GAA chiefs looking to scrap hurling league quarter-finals
The Central Competitions Control Committee (CCCC) will meet on Thursday to make their recommendations for the 2019 season with an August 18 date for the All-Ireland senior hurling final looking likely.
CCCC chairman Ned Quinn said “at the moment” the hurling decider is expected to take place two weeks before the football final, which has already been pencilled in for September 1. In putting forward his proposal to change the All-Ireland senior championship schedules, former GAA director general Páraic Duffy had envisaged there would be just a week separating the finals. However, it now appears the traditional two-week gap will exist for at least one more season.
The CCCC are again expected to call on Central Council to remove the quarter-final stages from Division 1 of the Allianz Hurling League.
Under Quinn’s predecessor George Cartwright, the CCCC recommended the last-eight element of the competition be done away with but Central Council chose to retain the format as leading hurling counties believed they weren’t getting enough home matches.
However, those counties have since experienced the round-robin provincial championships and there is a determination in Croke Park to decongest what is a busy March.
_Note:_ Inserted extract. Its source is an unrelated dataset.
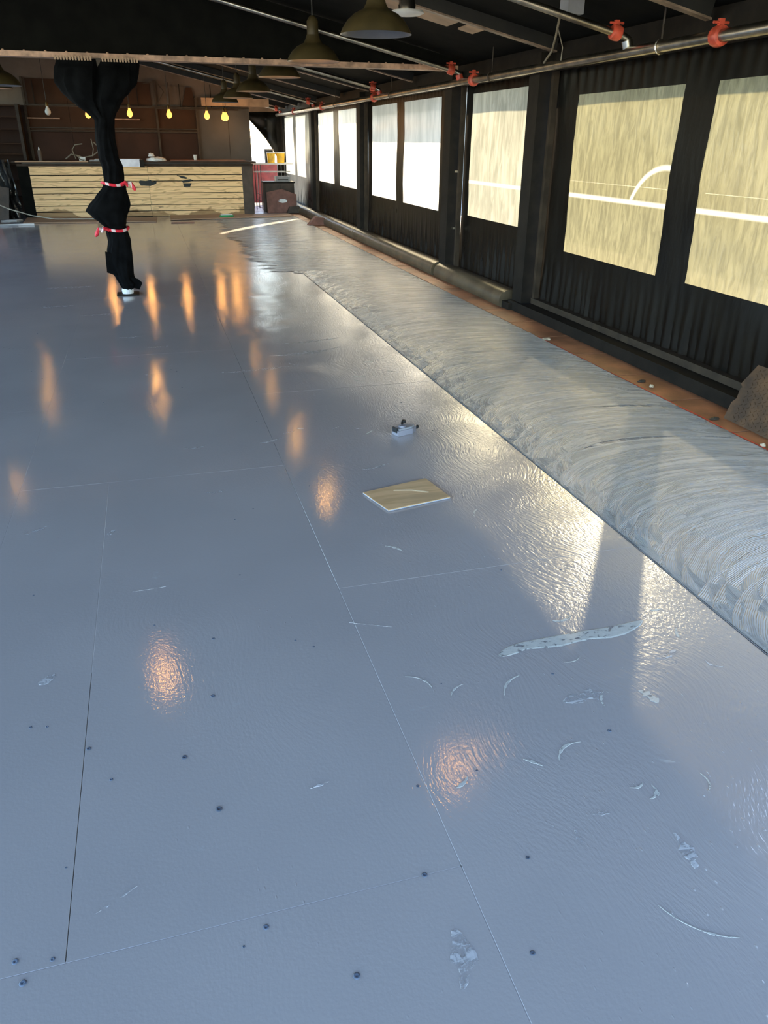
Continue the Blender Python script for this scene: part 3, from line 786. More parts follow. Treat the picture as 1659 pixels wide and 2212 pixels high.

Should quarter-finals be retained, they would take place a week after the last round proper of the divisions on the weekend of March 10 with the semi-finals arranged over the St Patrick’s weekend and the final on March 24.
In the event the quarter-finals are done away with, it’s likely the top three teams in Division 1A along with the Division 1B winners will contest the semi-finals as was the case in 2013. The current league format, in existence since 2012, is expected to be the last of the A and B structure as Congress in February is expected to vote in a return to a more developmental system of two equally strong groups, a format which was in place from 1998 to 2008.